§ **Problem to solve**: Restate the entries below word for word, omitting nothing.

##### Data rows

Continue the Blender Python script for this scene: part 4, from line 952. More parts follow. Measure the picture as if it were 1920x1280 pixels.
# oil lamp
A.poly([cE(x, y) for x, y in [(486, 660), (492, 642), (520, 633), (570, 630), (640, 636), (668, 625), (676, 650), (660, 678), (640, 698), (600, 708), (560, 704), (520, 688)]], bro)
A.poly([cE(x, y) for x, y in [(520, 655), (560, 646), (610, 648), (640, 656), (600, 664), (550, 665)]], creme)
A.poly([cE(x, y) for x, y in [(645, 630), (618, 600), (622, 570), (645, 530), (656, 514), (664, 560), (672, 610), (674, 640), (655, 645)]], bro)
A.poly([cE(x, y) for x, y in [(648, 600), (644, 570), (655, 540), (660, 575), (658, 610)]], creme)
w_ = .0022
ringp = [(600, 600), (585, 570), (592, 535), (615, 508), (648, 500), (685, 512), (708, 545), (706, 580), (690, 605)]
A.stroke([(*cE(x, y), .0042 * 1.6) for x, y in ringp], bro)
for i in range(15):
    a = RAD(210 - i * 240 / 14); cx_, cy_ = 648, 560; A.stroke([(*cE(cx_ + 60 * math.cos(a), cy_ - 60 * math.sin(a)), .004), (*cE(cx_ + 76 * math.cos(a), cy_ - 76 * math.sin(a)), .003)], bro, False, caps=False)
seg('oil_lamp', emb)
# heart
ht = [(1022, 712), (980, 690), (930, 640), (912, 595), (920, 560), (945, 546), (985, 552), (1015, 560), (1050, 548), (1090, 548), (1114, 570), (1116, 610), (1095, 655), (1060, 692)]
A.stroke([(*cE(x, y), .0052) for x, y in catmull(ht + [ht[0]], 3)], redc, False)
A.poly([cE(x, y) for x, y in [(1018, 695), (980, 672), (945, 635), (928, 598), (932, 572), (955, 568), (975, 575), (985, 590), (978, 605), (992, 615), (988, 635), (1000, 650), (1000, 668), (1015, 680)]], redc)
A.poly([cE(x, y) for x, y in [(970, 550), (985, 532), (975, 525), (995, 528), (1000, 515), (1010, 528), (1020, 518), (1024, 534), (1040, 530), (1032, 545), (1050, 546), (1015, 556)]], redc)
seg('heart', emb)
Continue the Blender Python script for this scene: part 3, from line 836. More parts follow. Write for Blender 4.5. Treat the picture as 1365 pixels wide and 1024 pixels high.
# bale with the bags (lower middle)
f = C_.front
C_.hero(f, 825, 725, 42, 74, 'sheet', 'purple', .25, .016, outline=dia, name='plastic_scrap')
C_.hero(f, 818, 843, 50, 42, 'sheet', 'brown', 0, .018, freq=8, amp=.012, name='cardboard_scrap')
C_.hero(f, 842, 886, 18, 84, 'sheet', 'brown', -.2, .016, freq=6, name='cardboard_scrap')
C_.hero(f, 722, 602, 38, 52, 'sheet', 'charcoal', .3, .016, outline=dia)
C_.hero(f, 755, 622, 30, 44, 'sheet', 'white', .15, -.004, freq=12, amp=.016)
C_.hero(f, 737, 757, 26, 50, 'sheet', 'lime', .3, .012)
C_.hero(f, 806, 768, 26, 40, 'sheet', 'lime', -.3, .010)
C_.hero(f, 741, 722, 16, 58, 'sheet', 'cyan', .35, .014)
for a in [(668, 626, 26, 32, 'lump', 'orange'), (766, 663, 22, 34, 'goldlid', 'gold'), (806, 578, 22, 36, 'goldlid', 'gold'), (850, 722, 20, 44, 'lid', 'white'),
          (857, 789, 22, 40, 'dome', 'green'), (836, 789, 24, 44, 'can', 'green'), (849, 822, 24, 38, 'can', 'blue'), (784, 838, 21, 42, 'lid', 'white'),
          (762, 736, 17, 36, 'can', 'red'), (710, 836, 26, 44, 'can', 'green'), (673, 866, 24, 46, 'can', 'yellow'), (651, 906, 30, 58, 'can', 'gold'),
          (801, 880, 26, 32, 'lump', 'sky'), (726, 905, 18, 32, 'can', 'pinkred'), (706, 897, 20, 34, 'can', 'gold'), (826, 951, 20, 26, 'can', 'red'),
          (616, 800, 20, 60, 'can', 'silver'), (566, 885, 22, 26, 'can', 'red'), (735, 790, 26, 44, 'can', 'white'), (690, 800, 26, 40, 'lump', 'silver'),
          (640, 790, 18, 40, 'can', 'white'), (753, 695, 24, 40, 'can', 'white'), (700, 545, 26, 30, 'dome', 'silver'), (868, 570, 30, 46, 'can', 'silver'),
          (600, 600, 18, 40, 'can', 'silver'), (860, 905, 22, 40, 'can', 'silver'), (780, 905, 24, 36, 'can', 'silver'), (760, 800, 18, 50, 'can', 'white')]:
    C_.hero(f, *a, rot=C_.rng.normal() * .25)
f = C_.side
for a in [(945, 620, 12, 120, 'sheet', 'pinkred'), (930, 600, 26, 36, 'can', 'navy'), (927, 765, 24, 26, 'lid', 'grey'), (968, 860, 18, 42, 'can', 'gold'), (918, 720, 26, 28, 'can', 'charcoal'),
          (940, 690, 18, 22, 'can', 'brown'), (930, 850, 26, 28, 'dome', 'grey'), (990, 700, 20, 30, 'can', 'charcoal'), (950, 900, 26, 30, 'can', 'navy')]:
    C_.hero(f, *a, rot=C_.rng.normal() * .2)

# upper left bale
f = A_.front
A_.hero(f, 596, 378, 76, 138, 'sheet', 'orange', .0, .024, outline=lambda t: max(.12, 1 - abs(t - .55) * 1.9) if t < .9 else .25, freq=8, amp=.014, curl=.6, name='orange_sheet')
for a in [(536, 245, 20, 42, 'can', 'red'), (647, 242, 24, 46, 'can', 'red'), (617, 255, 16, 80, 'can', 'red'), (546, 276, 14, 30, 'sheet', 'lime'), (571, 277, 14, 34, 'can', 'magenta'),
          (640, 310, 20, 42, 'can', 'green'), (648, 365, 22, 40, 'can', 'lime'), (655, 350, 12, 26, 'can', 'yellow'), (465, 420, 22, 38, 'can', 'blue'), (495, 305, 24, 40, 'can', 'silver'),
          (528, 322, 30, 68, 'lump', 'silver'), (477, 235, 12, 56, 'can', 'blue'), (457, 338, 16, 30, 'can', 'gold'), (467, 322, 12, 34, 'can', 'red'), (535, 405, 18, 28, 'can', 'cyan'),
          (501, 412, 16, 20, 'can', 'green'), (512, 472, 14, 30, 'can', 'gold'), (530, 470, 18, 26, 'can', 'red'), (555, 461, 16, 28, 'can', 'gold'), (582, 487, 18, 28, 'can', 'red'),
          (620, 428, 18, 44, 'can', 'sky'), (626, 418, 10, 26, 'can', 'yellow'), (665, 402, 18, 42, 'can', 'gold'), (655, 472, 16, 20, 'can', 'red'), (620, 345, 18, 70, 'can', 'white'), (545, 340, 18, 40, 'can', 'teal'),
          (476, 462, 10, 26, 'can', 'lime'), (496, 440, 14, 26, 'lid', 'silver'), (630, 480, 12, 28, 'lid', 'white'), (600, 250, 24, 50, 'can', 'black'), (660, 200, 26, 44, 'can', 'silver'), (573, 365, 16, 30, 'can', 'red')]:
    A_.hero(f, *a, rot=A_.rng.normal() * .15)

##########

§ **Solution to the exercise**:
Continue the Blender Python script for this scene: part 4, from line 952. More parts follow. Measure the picture as if it were 1920x1280 pixels.
# oil lamp
A.poly([cE(x, y) for x, y in [(486, 660), (492, 642), (520, 633), (570, 630), (640, 636), (668, 625), (676, 650), (660, 678), (640, 698), (600, 708), (560, 704), (520, 688)]], bro)
A.poly([cE(x, y) for x, y in [(520, 655), (560, 646), (610, 648), (640, 656), (600, 664), (550, 665)]], creme)
A.poly([cE(x, y) for x, y in [(645, 630), (618, 600), (622, 570), (645, 530), (656, 514), (664, 560), (672, 610), (674, 640), (655, 645)]], bro)
A.poly([cE(x, y) for x, y in [(648, 600), (644, 570), (655, 540), (660, 575), (658, 610)]], creme)
w_ = .0022
ringp = [(600, 600), (585, 570), (592, 535), (615, 508), (648, 500), (685, 512), (708, 545), (706, 580), (690, 605)]
A.stroke([(*cE(x, y), .0042 * 1.6) for x, y in ringp], bro)
for i in range(15):
    a = RAD(210 - i * 240 / 14); cx_, cy_ = 648, 560; A.stroke([(*cE(cx_ + 60 * math.cos(a), cy_ - 60 * math.sin(a)), .004), (*cE(cx_ + 76 * math.cos(a), cy_ - 76 * math.sin(a)), .003)], bro, False, caps=False)
seg('oil_lamp', emb)
# heart
ht = [(1022, 712), (980, 690), (930, 640), (912, 595), (920, 560), (945, 546), (985, 552), (1015, 560), (1050, 548), (1090, 548), (1114, 570), (1116, 610), (1095, 655), (1060, 692)]
A.stroke([(*cE(x, y), .0052) for x, y in catmull(ht + [ht[0]], 3)], redc, False)
A.poly([cE(x, y) for x, y in [(1018, 695), (980, 672), (945, 635), (928, 598), (932, 572), (955, 568), (975, 575), (985, 590), (978, 605), (992, 615), (988, 635), (1000, 650), (1000, 668), (1015, 680)]], redc)
A.poly([cE(x, y) for x, y in [(970, 550), (985, 532), (975, 525), (995, 528), (1000, 515), (1010, 528), (1020, 518), (1024, 534), (1040, 530), (1032, 545), (1050, 546), (1015, 556)]], redc)
seg('heart', emb)
Continue the Blender Python script for this scene: part 3, from line 836. More parts follow. Write for Blender 4.5. Treat the picture as 1365 pixels wide and 1024 pixels high.
# bale with the bags (lower middle)
f = C_.front
C_.hero(f, 825, 725, 42, 74, 'sheet', 'purple', .25, .016, outline=dia, name='plastic_scrap')
C_.hero(f, 818, 843, 50, 42, 'sheet', 'brown', 0, .018, freq=8, amp=.012, name='cardboard_scrap')
C_.hero(f, 842, 886, 18, 84, 'sheet', 'brown', -.2, .016, freq=6, name='cardboard_scrap')
C_.hero(f, 722, 602, 38, 52, 'sheet', 'charcoal', .3, .016, outline=dia)
C_.hero(f, 755, 622, 30, 44, 'sheet', 'white', .15, -.004, freq=12, amp=.016)
C_.hero(f, 737, 757, 26, 50, 'sheet', 'lime', .3, .012)
C_.hero(f, 806, 768, 26, 40, 'sheet', 'lime', -.3, .010)
C_.hero(f, 741, 722, 16, 58, 'sheet', 'cyan', .35, .014)
for a in [(668, 626, 26, 32, 'lump', 'orange'), (766, 663, 22, 34, 'goldlid', 'gold'), (806, 578, 22, 36, 'goldlid', 'gold'), (850, 722, 20, 44, 'lid', 'white'),
          (857, 789, 22, 40, 'dome', 'green'), (836, 789, 24, 44, 'can', 'green'), (849, 822, 24, 38, 'can', 'blue'), (784, 838, 21, 42, 'lid', 'white'),
          (762, 736, 17, 36, 'can', 'red'), (710, 836, 26, 44, 'can', 'green'), (673, 866, 24, 46, 'can', 'yellow'), (651, 906, 30, 58, 'can', 'gold'),
          (801, 880, 26, 32, 'lump', 'sky'), (726, 905, 18, 32, 'can', 'pinkred'), (706, 897, 20, 34, 'can', 'gold'), (826, 951, 20, 26, 'can', 'red'),
          (616, 800, 20, 60, 'can', 'silver'), (566, 885, 22, 26, 'can', 'red'), (735, 790, 26, 44, 'can', 'white'), (690, 800, 26, 40, 'lump', 'silver'),
          (640, 790, 18, 40, 'can', 'white'), (753, 695, 24, 40, 'can', 'white'), (700, 545, 26, 30, 'dome', 'silver'), (868, 570, 30, 46, 'can', 'silver'),
          (600, 600, 18, 40, 'can', 'silver'), (860, 905, 22, 40, 'can', 'silver'), (780, 905, 24, 36, 'can', 'silver'), (760, 800, 18, 50, 'can', 'white')]:
    C_.hero(f, *a, rot=C_.rng.normal() * .25)
f = C_.side
for a in [(945, 620, 12, 120, 'sheet', 'pinkred'), (930, 600, 26, 36, 'can', 'navy'), (927, 765, 24, 26, 'lid', 'grey'), (968, 860, 18, 42, 'can', 'gold'), (918, 720, 26, 28, 'can', 'charcoal'),
          (940, 690, 18, 22, 'can', 'brown'), (930, 850, 26, 28, 'dome', 'grey'), (990, 700, 20, 30, 'can', 'charcoal'), (950, 900, 26, 30, 'can', 'navy')]:
    C_.hero(f, *a, rot=C_.rng.normal() * .2)

# upper left bale
f = A_.front
A_.hero(f, 596, 378, 76, 138, 'sheet', 'orange', .0, .024, outline=lambda t: max(.12, 1 - abs(t - .55) * 1.9) if t < .9 else .25, freq=8, amp=.014, curl=.6, name='orange_sheet')
for a in [(536, 245, 20, 42, 'can', 'red'), (647, 242, 24, 46, 'can', 'red'), (617, 255, 16, 80, 'can', 'red'), (546, 276, 14, 30, 'sheet', 'lime'), (571, 277, 14, 34, 'can', 'magenta'),
          (640, 310, 20, 42, 'can', 'green'), (648, 365, 22, 40, 'can', 'lime'), (655, 350, 12, 26, 'can', 'yellow'), (465, 420, 22, 38, 'can', 'blue'), (495, 305, 24, 40, 'can', 'silver'),
          (528, 322, 30, 68, 'lump', 'silver'), (477, 235, 12, 56, 'can', 'blue'), (457, 338, 16, 30, 'can', 'gold'), (467, 322, 12, 34, 'can', 'red'), (535, 405, 18, 28, 'can', 'cyan'),
          (501, 412, 16, 20, 'can', 'green'), (512, 472, 14, 30, 'can', 'gold'), (530, 470, 18, 26, 'can', 'red'), (555, 461, 16, 28, 'can', 'gold'), (582, 487, 18, 28, 'can', 'red'),
          (620, 428, 18, 44, 'can', 'sky'), (626, 418, 10, 26, 'can', 'yellow'), (665, 402, 18, 42, 'can', 'gold'), (655, 472, 16, 20, 'can', 'red'), (620, 345, 18, 70, 'can', 'white'), (545, 340, 18, 40, 'can', 'teal'),
          (476, 462, 10, 26, 'can', 'lime'), (496, 440, 14, 26, 'lid', 'silver'), (630, 480, 12, 28, 'lid', 'white'), (600, 250, 24, 50, 'can', 'black'), (660, 200, 26, 44, 'can', 'silver'), (573, 365, 16, 30, 'can', 'red')]:
    A_.hero(f, *a, rot=A_.rng.normal() * .15)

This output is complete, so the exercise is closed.